## Data lines:
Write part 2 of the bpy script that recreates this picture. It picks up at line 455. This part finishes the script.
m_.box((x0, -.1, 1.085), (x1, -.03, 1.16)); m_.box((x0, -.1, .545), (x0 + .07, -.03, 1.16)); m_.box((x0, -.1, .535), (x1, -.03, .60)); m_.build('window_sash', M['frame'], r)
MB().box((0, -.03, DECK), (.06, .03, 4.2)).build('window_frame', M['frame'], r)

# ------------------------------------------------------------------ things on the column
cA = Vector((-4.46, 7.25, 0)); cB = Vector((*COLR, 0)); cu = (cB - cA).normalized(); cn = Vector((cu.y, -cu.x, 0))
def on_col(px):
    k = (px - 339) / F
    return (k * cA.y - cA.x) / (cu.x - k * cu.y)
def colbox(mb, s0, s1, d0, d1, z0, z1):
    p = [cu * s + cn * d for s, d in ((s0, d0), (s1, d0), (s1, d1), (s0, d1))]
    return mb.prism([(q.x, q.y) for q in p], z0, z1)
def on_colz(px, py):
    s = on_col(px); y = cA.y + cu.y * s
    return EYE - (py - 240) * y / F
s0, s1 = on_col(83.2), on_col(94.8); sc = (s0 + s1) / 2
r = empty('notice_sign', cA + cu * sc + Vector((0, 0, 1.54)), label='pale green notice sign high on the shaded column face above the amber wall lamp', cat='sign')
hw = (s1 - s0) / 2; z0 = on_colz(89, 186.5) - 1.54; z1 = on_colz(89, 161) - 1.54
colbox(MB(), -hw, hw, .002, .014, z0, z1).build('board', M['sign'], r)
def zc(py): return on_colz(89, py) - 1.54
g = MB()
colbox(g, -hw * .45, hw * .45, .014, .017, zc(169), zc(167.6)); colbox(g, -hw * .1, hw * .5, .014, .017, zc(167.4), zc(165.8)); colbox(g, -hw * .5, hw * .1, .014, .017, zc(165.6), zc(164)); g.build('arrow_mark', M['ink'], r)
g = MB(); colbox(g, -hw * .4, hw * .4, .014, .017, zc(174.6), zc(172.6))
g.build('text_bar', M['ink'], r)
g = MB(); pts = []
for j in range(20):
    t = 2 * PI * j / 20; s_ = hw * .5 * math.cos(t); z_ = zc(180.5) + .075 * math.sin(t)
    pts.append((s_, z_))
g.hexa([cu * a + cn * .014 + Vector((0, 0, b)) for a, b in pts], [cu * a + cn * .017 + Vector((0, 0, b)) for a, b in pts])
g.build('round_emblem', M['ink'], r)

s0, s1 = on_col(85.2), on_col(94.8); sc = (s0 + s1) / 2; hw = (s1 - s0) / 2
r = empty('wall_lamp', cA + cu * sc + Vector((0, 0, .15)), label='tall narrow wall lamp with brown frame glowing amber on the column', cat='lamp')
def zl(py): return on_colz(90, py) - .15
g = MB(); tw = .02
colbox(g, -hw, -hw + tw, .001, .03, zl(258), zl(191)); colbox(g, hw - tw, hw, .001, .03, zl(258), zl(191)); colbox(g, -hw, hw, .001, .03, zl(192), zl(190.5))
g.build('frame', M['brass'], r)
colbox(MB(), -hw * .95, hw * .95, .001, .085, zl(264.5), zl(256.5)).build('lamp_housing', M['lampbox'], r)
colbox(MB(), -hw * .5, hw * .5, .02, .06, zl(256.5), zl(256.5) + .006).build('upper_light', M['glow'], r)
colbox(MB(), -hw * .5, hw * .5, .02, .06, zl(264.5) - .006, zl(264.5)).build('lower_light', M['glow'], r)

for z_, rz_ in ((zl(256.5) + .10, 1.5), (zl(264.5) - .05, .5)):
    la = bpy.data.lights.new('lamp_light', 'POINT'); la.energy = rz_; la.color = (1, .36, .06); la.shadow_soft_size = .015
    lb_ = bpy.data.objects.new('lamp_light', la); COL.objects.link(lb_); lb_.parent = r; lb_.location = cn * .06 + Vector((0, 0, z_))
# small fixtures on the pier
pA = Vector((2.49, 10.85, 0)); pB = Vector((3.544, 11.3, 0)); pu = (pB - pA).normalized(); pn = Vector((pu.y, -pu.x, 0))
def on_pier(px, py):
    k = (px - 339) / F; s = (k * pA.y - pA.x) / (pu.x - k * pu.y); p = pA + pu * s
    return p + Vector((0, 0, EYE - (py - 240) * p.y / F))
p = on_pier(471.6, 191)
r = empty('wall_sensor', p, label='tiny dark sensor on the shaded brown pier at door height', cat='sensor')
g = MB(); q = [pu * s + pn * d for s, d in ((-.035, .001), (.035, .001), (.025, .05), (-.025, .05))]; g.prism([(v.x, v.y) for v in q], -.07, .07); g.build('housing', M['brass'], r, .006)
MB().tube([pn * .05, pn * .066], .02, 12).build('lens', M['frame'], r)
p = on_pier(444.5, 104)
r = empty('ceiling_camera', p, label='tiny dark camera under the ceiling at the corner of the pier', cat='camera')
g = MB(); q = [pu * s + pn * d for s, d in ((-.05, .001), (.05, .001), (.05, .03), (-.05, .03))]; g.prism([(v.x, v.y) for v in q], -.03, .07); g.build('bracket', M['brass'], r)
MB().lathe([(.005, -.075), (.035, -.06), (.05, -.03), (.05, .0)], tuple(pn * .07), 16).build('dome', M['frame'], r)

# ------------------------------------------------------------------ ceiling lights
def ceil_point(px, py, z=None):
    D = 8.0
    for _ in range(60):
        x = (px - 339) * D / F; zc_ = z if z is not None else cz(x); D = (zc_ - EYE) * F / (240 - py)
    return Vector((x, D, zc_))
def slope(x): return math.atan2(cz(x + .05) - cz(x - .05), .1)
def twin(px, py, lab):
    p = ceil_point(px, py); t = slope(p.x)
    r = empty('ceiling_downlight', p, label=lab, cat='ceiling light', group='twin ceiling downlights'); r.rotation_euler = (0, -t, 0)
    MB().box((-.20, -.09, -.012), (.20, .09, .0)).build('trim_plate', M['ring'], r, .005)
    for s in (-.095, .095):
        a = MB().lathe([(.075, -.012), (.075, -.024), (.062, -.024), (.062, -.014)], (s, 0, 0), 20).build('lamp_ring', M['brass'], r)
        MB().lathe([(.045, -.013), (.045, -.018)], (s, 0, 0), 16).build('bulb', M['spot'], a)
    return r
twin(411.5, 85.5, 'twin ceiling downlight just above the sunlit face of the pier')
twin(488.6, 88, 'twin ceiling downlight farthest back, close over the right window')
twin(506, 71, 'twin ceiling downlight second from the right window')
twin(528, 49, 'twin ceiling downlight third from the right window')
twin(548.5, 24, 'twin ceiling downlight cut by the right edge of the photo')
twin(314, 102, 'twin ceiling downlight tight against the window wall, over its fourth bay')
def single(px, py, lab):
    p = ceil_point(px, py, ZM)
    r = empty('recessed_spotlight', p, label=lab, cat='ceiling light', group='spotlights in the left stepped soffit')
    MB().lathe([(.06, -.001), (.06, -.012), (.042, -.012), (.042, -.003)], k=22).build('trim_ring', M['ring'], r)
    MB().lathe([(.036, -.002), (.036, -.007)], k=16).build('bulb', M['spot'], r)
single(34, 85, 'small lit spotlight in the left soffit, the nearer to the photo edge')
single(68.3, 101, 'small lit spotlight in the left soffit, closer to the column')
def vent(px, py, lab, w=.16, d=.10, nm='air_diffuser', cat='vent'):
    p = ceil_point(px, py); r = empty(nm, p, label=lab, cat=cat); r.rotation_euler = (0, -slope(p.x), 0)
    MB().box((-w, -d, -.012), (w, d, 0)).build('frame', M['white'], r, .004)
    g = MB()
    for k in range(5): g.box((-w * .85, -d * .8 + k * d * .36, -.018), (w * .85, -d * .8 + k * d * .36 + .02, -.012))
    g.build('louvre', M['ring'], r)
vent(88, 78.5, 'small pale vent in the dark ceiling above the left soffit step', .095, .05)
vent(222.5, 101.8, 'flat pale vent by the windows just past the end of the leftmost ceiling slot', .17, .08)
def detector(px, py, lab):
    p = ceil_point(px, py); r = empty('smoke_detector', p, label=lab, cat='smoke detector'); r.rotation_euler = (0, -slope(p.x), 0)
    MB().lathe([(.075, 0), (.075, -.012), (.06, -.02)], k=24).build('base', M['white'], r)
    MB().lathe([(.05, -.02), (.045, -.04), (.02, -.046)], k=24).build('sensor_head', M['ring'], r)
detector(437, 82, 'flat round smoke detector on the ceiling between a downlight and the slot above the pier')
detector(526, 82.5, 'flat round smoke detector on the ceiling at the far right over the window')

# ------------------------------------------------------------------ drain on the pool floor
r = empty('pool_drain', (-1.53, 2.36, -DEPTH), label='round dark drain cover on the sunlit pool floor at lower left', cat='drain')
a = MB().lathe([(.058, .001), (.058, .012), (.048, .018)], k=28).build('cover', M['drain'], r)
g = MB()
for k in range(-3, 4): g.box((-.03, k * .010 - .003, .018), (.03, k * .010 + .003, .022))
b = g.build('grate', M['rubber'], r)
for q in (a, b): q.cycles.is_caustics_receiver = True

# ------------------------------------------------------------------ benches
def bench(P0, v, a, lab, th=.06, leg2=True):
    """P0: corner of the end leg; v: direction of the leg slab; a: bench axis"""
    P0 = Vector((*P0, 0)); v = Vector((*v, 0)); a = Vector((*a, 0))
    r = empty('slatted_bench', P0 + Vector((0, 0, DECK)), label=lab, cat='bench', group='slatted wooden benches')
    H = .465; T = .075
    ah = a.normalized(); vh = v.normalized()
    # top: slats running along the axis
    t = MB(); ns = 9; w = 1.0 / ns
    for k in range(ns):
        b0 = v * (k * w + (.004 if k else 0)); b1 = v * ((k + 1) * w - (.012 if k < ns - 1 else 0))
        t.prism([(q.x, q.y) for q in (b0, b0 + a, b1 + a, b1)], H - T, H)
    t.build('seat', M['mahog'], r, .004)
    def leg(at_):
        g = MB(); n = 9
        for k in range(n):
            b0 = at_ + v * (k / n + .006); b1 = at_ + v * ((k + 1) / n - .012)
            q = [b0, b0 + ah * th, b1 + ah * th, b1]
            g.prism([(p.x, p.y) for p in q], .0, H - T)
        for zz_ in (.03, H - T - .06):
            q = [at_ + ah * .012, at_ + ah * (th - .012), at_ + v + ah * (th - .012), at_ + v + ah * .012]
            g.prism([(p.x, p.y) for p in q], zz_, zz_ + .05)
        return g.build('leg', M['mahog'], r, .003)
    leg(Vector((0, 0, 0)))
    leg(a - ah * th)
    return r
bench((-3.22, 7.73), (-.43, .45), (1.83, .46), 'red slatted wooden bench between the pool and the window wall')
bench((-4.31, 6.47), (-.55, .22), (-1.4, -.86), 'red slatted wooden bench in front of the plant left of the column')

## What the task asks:
Look at the material above and copy, word for word, its lines from the first through the one containing "g.build('round_emblem', M['ink'], r)".

## Output below:
Write part 2 of the bpy script that recreates this picture. It picks up at line 455. This part finishes the script.
m_.box((x0, -.1, 1.085), (x1, -.03, 1.16)); m_.box((x0, -.1, .545), (x0 + .07, -.03, 1.16)); m_.box((x0, -.1, .535), (x1, -.03, .60)); m_.build('window_sash', M['frame'], r)
MB().box((0, -.03, DECK), (.06, .03, 4.2)).build('window_frame', M['frame'], r)

# ------------------------------------------------------------------ things on the column
cA = Vector((-4.46, 7.25, 0)); cB = Vector((*COLR, 0)); cu = (cB - cA).normalized(); cn = Vector((cu.y, -cu.x, 0))
def on_col(px):
    k = (px - 339) / F
    return (k * cA.y - cA.x) / (cu.x - k * cu.y)
def colbox(mb, s0, s1, d0, d1, z0, z1):
    p = [cu * s + cn * d for s, d in ((s0, d0), (s1, d0), (s1, d1), (s0, d1))]
    return mb.prism([(q.x, q.y) for q in p], z0, z1)
def on_colz(px, py):
    s = on_col(px); y = cA.y + cu.y * s
    return EYE - (py - 240) * y / F
s0, s1 = on_col(83.2), on_col(94.8); sc = (s0 + s1) / 2
r = empty('notice_sign', cA + cu * sc + Vector((0, 0, 1.54)), label='pale green notice sign high on the shaded column face above the amber wall lamp', cat='sign')
hw = (s1 - s0) / 2; z0 = on_colz(89, 186.5) - 1.54; z1 = on_colz(89, 161) - 1.54
colbox(MB(), -hw, hw, .002, .014, z0, z1).build('board', M['sign'], r)
def zc(py): return on_colz(89, py) - 1.54
g = MB()
colbox(g, -hw * .45, hw * .45, .014, .017, zc(169), zc(167.6)); colbox(g, -hw * .1, hw * .5, .014, .017, zc(167.4), zc(165.8)); colbox(g, -hw * .5, hw * .1, .014, .017, zc(165.6), zc(164)); g.build('arrow_mark', M['ink'], r)
g = MB(); colbox(g, -hw * .4, hw * .4, .014, .017, zc(174.6), zc(172.6))
g.build('text_bar', M['ink'], r)
g = MB(); pts = []
for j in range(20):
    t = 2 * PI * j / 20; s_ = hw * .5 * math.cos(t); z_ = zc(180.5) + .075 * math.sin(t)
    pts.append((s_, z_))
g.hexa([cu * a + cn * .014 + Vector((0, 0, b)) for a, b in pts], [cu * a + cn * .017 + Vector((0, 0, b)) for a, b in pts])
g.build('round_emblem', M['ink'], r)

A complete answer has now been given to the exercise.